The VSTS team is made up of 436 people, divided into 35 different feature teams spread out around the globe. The goal of the VSTS team is to deliver value to customers more quickly, increase cycle time, and to get their work into their customer’s hands a lot faster. Although it used to take them 2 years to deliver product updates, they have found a way, by improving their processes and tooling (i.e. VSTS), to now deliver updates every 4-5 months by way of 3-week sprints.
The Challenges of a Large Global Team
With such a large global team, it was really hard to keep all of the individual teams aligned. They eventually focused on the following guiding principles: Organization, Roles, Teams, Cadence, Taxonomy, Plan, and Practices. They were able to use some of the ideas from the book “Drive” by Daniel Pink to give their teams drive, autonomy and purpose. If one team liked scrum, then they used scrum. If another one wanted to do extreme programming, then they did that. The project management team focused on taxonomy and staying aligned – as long as every team and business tracked scenarios and features consistently then they were able to roll things up in VSTS and see where they were. Some of the alignment practices they adopted were:
- Feature chats – bring in the teams explain what they are doing in their 3-week sprints…face to face is important here.
- Sprint mail – the team sends an email to their PM at the end of their 3-week sprint with a summary of features completed. They also make videos of their end of sprint demos that are embedded in the email!
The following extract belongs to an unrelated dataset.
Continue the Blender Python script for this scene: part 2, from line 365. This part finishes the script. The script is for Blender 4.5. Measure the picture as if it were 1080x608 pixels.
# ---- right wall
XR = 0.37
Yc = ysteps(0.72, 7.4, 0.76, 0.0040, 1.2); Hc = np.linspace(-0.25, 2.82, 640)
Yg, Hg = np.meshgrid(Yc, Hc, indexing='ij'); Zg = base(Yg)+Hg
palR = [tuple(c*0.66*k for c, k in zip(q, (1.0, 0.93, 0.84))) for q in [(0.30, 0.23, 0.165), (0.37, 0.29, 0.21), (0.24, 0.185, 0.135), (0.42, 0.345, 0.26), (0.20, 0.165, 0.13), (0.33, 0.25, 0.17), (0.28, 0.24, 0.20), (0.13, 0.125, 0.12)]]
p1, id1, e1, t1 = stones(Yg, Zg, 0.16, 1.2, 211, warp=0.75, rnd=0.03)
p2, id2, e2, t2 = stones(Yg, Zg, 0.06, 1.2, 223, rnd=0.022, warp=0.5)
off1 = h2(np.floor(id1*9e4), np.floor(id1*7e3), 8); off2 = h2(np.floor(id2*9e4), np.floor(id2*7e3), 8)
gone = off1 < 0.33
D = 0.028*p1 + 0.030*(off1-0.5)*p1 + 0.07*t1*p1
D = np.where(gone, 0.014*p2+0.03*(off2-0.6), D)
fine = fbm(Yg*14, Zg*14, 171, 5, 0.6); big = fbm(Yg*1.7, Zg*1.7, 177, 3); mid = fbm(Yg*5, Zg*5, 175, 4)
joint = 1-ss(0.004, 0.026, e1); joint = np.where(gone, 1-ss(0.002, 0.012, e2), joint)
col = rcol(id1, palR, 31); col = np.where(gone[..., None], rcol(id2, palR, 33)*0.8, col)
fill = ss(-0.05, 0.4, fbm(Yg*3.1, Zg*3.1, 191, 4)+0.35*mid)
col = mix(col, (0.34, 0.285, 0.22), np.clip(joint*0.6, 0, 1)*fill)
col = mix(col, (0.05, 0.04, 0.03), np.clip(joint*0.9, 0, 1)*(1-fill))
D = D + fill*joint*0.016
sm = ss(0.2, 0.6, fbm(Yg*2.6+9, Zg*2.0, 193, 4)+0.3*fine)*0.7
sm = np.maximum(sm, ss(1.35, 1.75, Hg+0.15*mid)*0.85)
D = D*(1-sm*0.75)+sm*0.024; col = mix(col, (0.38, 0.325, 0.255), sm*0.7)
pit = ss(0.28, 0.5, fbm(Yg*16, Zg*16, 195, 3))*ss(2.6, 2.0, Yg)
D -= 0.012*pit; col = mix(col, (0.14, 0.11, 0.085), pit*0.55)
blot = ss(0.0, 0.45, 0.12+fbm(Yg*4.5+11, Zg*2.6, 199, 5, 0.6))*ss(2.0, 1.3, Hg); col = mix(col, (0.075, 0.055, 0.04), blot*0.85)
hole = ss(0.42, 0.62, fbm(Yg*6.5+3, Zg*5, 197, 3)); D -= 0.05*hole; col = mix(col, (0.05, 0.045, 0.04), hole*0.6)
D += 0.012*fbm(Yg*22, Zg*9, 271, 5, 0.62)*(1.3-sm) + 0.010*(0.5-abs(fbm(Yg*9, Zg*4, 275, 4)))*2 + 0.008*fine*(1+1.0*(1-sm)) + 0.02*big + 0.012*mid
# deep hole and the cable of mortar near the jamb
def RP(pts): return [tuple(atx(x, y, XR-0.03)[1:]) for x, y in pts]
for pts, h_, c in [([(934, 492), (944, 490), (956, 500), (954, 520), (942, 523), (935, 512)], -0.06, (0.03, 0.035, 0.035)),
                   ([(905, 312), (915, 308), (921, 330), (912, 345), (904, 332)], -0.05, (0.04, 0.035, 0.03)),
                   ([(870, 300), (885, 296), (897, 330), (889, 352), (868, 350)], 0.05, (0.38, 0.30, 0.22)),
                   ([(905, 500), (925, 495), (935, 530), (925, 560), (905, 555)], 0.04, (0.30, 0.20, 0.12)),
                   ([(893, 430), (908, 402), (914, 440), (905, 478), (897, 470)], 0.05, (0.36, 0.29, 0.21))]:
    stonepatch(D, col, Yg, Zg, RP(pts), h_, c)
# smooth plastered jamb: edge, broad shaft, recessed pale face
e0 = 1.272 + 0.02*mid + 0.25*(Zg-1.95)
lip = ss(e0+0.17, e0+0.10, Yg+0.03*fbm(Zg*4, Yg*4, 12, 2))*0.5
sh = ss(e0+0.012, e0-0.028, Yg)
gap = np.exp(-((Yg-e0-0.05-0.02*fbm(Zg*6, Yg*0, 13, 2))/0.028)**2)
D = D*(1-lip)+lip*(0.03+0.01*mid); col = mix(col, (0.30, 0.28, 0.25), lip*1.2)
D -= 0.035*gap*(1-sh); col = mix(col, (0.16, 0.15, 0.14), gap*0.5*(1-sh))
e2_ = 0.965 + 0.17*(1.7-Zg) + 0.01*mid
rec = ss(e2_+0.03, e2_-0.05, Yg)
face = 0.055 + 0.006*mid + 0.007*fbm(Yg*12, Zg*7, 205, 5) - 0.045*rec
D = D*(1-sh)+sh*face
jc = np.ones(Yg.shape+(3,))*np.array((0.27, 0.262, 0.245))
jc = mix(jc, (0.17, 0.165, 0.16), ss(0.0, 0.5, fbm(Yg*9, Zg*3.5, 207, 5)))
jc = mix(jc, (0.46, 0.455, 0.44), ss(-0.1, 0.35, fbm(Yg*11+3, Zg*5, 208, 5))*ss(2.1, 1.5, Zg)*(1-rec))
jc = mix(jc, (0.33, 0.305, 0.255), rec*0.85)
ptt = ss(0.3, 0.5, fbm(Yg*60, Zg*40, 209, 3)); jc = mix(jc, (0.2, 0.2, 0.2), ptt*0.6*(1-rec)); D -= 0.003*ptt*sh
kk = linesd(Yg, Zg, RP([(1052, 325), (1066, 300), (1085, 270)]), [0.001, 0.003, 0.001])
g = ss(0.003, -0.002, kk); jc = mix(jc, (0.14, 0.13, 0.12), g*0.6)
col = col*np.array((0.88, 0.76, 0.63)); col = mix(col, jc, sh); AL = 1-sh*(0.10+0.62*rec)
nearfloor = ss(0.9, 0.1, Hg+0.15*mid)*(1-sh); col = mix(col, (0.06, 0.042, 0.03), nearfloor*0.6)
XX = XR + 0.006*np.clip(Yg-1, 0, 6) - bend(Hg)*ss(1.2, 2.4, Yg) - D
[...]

- Kanban – used a lot for showing the backlog. They also use color-coded tags.
- Each feature is linked directly to the specifications (storyboard).
- Every team customizes their own Kanban boards and dashboards.
- They track what has been deployed in VSTS…each time something is deployed the PM has to write the release notes for the feature.
Deployments
In the old days of the VSTS application lifecycle, deployments were really difficult and painful. They always had issues and they took a long time, sometimes up to 2 years! They had a really difficult time merging their various teams’ code branches together. After implementing agile practices and doing 3-week sprints, they were able to shorten the deployment cycle to 4-5 months. Finally, once they made the decision to deploy at the end of every sprint, it forced them to face the painful deployment issue head-on. At first it was difficult, but then they started to build their deployment “muscle”.
Some of the things that they changed to shorten their deployment cycles were:
- They started using Git – they put everyone on the master branch. They realized that when dev teams created their own branches it was really hard to merge their changes back in. They found that Git was really good for lightweight topic branching, and tiny, continuous merging. They could create a tiny branch, and then do a pull request to get the changes into the master. They also setup a pull request policy with required reviewers. Once the request was approved, then it would get merged back into the master branch. They found that this was great for hot-fixes
- Accountability – who’s responsible for what’s in PROD? They merged their DEV and Test teams, and brought in Operations also.
- Team rooms – moved from offices into a team room…the room only fits people on one team.
- Feature flags – this is for code that is not ready to get deployed to production. They can keep deploying incomplete features, and the team can stay in the master branch. Think of them as windows registry entries. Launch Darkly is who does the add-on for feature-flagging.
- Release Management – they use VSTS Release Management to deploy VSTS!
- They use heath dashboards to see the current state of things
- They want to keep deploying to avoid technical debt, and they don’t want to be risk averse. They adopted the mantra that everything must go to production.
The Bottom Line
Everyone is happier when the code they write gets into the hands of customers at a rapid pace!